What the task requires
Take the lines from the top down to and including the one with "COL = scene.collection" and repeat them exactly. Omit images.

* Begin *

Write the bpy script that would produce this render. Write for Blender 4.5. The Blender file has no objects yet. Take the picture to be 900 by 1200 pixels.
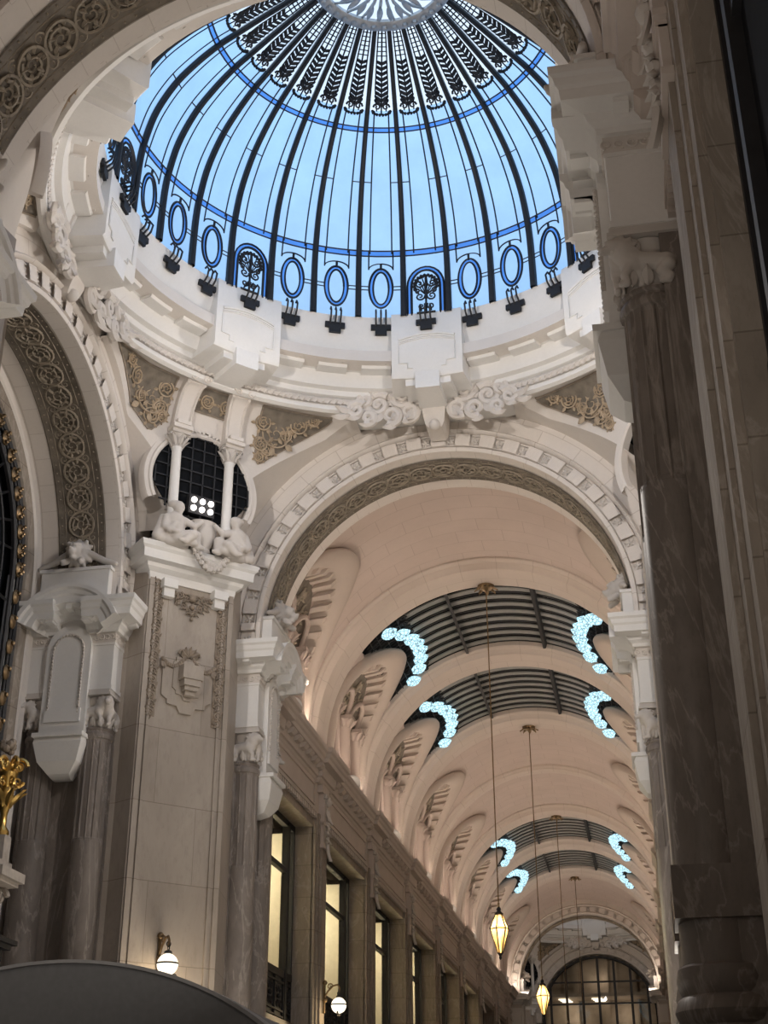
import bpy, bmesh, math, random
from math import sin, cos, pi, radians as rad, sqrt, atan2
from mathutils import Vector as V, Matrix
random.seed(7)
scene = bpy.context.scene
COL = scene.collection

# ------------------------------------------------------------------ mesh builder
class MB:
    """Collects vertices and faces (world coordinates, through an optional placing function)."""
    def __init__(s, T=None):
        s.v = []; s.f = []; s.uv = []; s.T = T; s.sm = []
    def add(s, verts, faces, uvs=None, smooth=False):
        n = len(s.v)
        s.v += [tuple(q) for q in verts]
        for i, f in enumerate(faces):
            s.f.append([n + k for k in f]); s.sm.append(smooth)
            s.uv.append(uvs[i] if uvs else None)
    def box(s, x0, x1, y0, y1, z0, z1):
        P = [(x, y, z) for z in (z0, z1) for y in (y0, y1) for x in (x0, x1)]
        s.add(P, [(0, 2, 3, 1), (4, 5, 7, 6), (0, 1, 5, 4), (2, 6, 7, 3), (0, 4, 6, 2), (1, 3, 7, 5)])
    def prism(s, pts, a, b, ax=2):
        """polygon pts (2-D) extruded along axis ax from a to b"""
        def mk(p, h):
            return (h, p[0], p[1]) if ax == 0 else (p[0], h, p[1]) if ax == 1 else (p[0], p[1], h)
        n = len(pts)
        s.add([mk(p, a) for p in pts] + [mk(p, b) for p in pts],
              [list(range(n))[::-1], list(range(n, 2 * n))] + [(i, (i + 1) % n, n + (i + 1) % n, n + i) for i in range(n)])
    def grid(s, rows, close_u=False, close_v=False, smooth=True, uv=None):
        """rows of equal length"""
        nr, nc = len(rows), len(rows[0])
        vs = [p for r in rows for p in r]; fs = []; us = []
        for i in range(nr if close_u else nr - 1):
            for j in range(nc if close_v else nc - 1):
                i2, j2 = (i + 1) % nr, (j + 1) % nc
                fs.append((i * nc + j, i * nc + j2, i2 * nc + j2, i2 * nc + j))
                if uv: us.append([uv(i, j), uv(i, j + 1), uv(i + 1, j + 1), uv(i + 1, j)])
        s.add(vs, fs, us if uv else None, smooth)
    def tube(s, path, r, n=6, caps=True, flat=1.0, ref=None):
        path = [V(p) for p in path]
        R = r if isinstance(r, (list, tuple)) else [r] * len(path)
        up = V(ref) if ref else None
        rows = []; prev = None
        for i, p in enumerate(path):
            t = (path[min(i + 1, len(path) - 1)] - path[max(i - 1, 0)])
            t = t.normalized() if t.length > 1e-9 else V((0, 0, 1))
            if up is not None: a = up - t * up.dot(t)
            elif prev is not None: a = prev - t * prev.dot(t)
            else:
                a = V((0, 0, 1)) if abs(t.z) < .9 else V((1, 0, 0)); a = a - t * a.dot(t)
            a = a.normalized() if a.length > 1e-9 else V((1, 0, 0))
            prev = a; b = t.cross(a)
            rows.append([p + (a * cos(2 * pi * k / n) * flat + b * sin(2 * pi * k / n)) * R[i] for k in range(n)])
        s.grid(rows, close_v=True)
        if caps:
            s.add(rows[0], [list(range(n))[::-1]]); s.add(rows[-1], [list(range(n))])
    def lathe(s, prof, c=(0, 0, 0), n=24, a0=0, a1=2 * pi, ax=None, uvs=False):
        """profile (r, h) about an axis through c (default vertical)"""
        c = V(c); ez = V(ax).normalized() if ax else V((0, 0, 1))
        ex = V((1, 0, 0)) if abs(ez.x) < .9 else V((0, 1, 0)); ex = (ex - ez * ex.dot(ez)).normalized(); ey = ez.cross(ex)
        full = abs(a1 - a0 - 2 * pi) < 1e-6
        m = n if full else n + 1
        rows = [[c + (ex * cos(a0 + (a1 - a0) * k / n) + ey * sin(a0 + (a1 - a0) * k / n)) * r + ez * h for k in range(m)] for r, h in prof]
        s.grid(rows, close_v=full)
    def ball(s, c, r, n=10, m=6, ax=None):
        """ellipsoid; r a number or (rx,ry,rz); ax optional frame of three vectors"""
        c = V(c); rr = (r, r, r) if not isinstance(r, (tuple, list)) else r
        E = [V(e) for e in ax] if ax else [V((1, 0, 0)), V((0, 1, 0)), V((0, 0, 1))]
        rows = []
        for i in range(m + 1):
            a = pi * i / m
            rows.append([c + E[0] * (rr[0] * sin(a) * cos(2 * pi * k / n)) + E[1] * (rr[1] * sin(a) * sin(2 * pi * k / n)) + E[2] * (rr[2] * cos(a)) for k in range(n)])
        s.grid(rows, close_v=True)
    def sweep(s, prof, path, nrm, closed=False, smooth=False, cap=True):
        """profile (a, b) swept on a path: a along the constant axis nrm, b along the in-plane normal (mitred)"""
        nrm = V(nrm).normalized(); path = [V(p) for p in path]; n = len(path); rows = []
        for i in range(n):
            def tan(i0, i1): return (path[i1] - path[i0]).normalized()
            if closed: t1, t2 = tan((i - 1) % n, i), tan(i, (i + 1) % n)
            else:
                t1 = tan(i - 1, i) if i > 0 else tan(0, 1); t2 = tan(i, i + 1) if i < n - 1 else t1
            b1, b2 = nrm.cross(t1), nrm.cross(t2)
            b = (b1 + b2); d = b.length
            b = b / d if d > 1e-6 else b1
            k = 1 / max(.3, b.dot(b1))
            rows.append([path[i] + nrm * a + b * (o * k) for a, o in prof])
        s.grid(rows, close_u=closed, close_v=False, smooth=smooth)
        if cap and not closed:
            m = len(prof)
            s.add(rows[0], [list(range(m))]); s.add(rows[-1], [list(range(m))[::-1]])
    def plate(s, pts, c, e1, e2, en, d):
        """polygon (a, b) in frame e1, e2, thickness d along en"""
        c, e1, e2, en = V(c), V(e1), V(e2), V(en); n = len(pts)
        A = [c + e1 * a + e2 * b for a, b in pts]
        s.add(A + [p + en * d for p in A], [list(range(n))[::-1], list(range(n, 2 * n))] + [(i, (i + 1) % n, n + (i + 1) % n, n + i) for i in range(n)])
    def spiral(s, c, e1, e2, R, turns=1.6, r0=.02, r1=.008, a0=0, rev=1, n=22, tail=None, m=5):
        c, e1, e2 = V(c), V(e1), V(e2); path = []; rr = []
        if tail is not None: path.append(V(tail)); rr.append(r0)
        for i in range(n + 1):
            t = i / n; a = a0 + rev * t * turns * 2 * pi; q = R * (1 - .86 * t)
            path.append(c + e1 * (q * cos(a)) + e2 * (q * sin(a))); rr.append(r0 + (r1 - r0) * t)
        s.tube(path, rr, m)
    def leaf(s, c, d, side, nrm, L, W, th=.012, curl=.25):
        """a pointed leaf along d"""
        c, d, side, nrm = V(c), V(d), V(side), V(nrm); rows = []
        for i in range(7):
            t = i / 6; w = W * (sin(pi * min(1, t * 1.02)) ** .7 if t < 1 else 0) * .5; h = curl * L * t * t
            p = c + d * (L * t) + nrm * h
            rows.append([p - side * w, p + nrm * th * 1.6, p + side * w, p - nrm * th])
        s.grid(rows, close_v=True)
    def build(s, name, mat, parent=None, loc=None, smooth=None, recalc=True, bevel=0):
        me = bpy.data.meshes.new(name)
        vs = [s.T(*q) for q in s.v] if s.T else s.v
        if parent is not None: o0 = WLOC[parent.name]
        elif loc is not None: o0 = V(loc)
        else: o0 = V((0, 0, 0))
        if loc is not None: o0 = V(loc)
        me.from_pydata([(q[0] - o0[0], q[1] - o0[1], q[2] - o0[2]) for q in vs], [], s.f)
        if any(u is not None for u in s.uv):
            L = me.uv_layers.new(name='uv'); k = 0
            for i, p in enumerate(me.polygons):
                u = s.uv[i]
                for j in range(len(p.vertices)):
                    if u: L.data[k].uv = u[j]
                    k += 1
        me.polygons.foreach_set('use_smooth', [bool(x) if smooth is None else smooth for x in s.sm])
        bm = bmesh.new(); bm.from_mesh(me)
        bmesh.ops.remove_doubles(bm, verts=bm.verts, dist=1e-5)
        if recalc: bmesh.ops.recalc_face_normals(bm, faces=bm.faces)
        for e in bm.edges:
            if len(e.link_faces) == 2 and e.calc_face_angle(0) > .7: e.smooth = False
        bm.to_mesh(me); bm.free(); me.update()
        me.materials.append(mat)
        o = bpy.data.objects.new(name, me); COL.objects.link(o)
        if parent is not None:
            o.parent = parent; o.location = o0 - WLOC[parent.name]
        else: o.location = o0
        WLOC[o.name] = V(o0)
        if bevel:
            b = o.modifiers.new('bevel', 'BEVEL'); b.width = bevel; b.segments = 2; b.limit_method = 'ANGLE'; b.angle_limit = .9
        return o
WLOC = {}
def tag(o, label, cat, group=None, kind=None):
    o['label'] = label; o['category'] = cat
    if group: o['group'] = group
    if kind: o['kind'] = kind
    return o
def thing(name, label, cat, loc, group=None, kind=None):
    o = bpy.data.objects.new(name, None); COL.objects.link(o); o.location = loc; o.empty_display_size = .1
    WLOC[o.name] = V(loc)
    return tag(o, label, cat, group, kind)
def struct(o, label, cat): return tag(o, label, cat, None, 'structure')
def dup(root, d, label=None, group=None):
    """copy of a thing with its parts and sub-parts, moved by d"""
    d = V(d); r = root.copy(); COL.objects.link(r); r.location = root.location + d; WLOC[r.name] = WLOC[root.name] + d
    if label: r['label'] = label
    if group: r['group'] = group
    for ch in list(root.children):
        c = ch.copy(); COL.objects.link(c); c.parent = r; WLOC[c.name] = WLOC[ch.name] + d
        for g in list(ch.children):
            k = g.copy(); COL.objects.link(k); k.parent = c; WLOC[k.name] = WLOC[g.name] + d
    return r
def sculpt(name, prims, voxel, mat, parent=None, T=None, smooth=4):
    """one continuous carved figure: overlapping tapered limbs melted together by a voxel remesh"""
    mb = MB()
    for p in prims:
        if p[0] == 'c':      # tapered limb
            _, a, b, ra, rb = p; a, b = V(a), V(b)
            n = 6; path = [a.lerp(b, i / n) for i in range(n + 1)]; rr = [ra + (rb - ra) * i / n for i in range(n + 1)]
            mb.tube(path, rr, 10); mb.ball(a, ra, 10, 8); mb.ball(b, rb, 10, 8)
        else:                # ellipsoid
            _, c, r = p[:3]; mb.ball(c, r, 14, 10, p[3] if len(p) > 3 else None)
    if T:
        mb.v = [tuple(T(*q)) for q in mb.v]
    o = mb.build(name, mat, parent)
    m = o.modifiers.new('r', 'REMESH'); m.mode = 'VOXEL'; m.voxel_size = voxel; m.use_smooth_shade = True
    k = o.modifiers.new('s', 'SMOOTH'); k.iterations = smooth; k.factor = .4
    dg = bpy.context.evaluated_depsgraph_get(); dg.update()
    me = bpy.data.meshes.new_from_object(o.evaluated_get(dg)); old = o.data
    o.modifiers.clear(); o.data = me; bpy.data.meshes.remove(old); me.name = name
    if not me.materials: me.materials.append(mat)
    me.polygons.foreach_set('use_smooth', [True] * len(me.polygons))
    return o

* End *

The result
Write the bpy script that would produce this render. Write for Blender 4.5. The Blender file has no objects yet. Take the picture to be 900 by 1200 pixels.
import bpy, bmesh, math, random
from math import sin, cos, pi, radians as rad, sqrt, atan2
from mathutils import Vector as V, Matrix
random.seed(7)
scene = bpy.context.scene
COL = scene.collection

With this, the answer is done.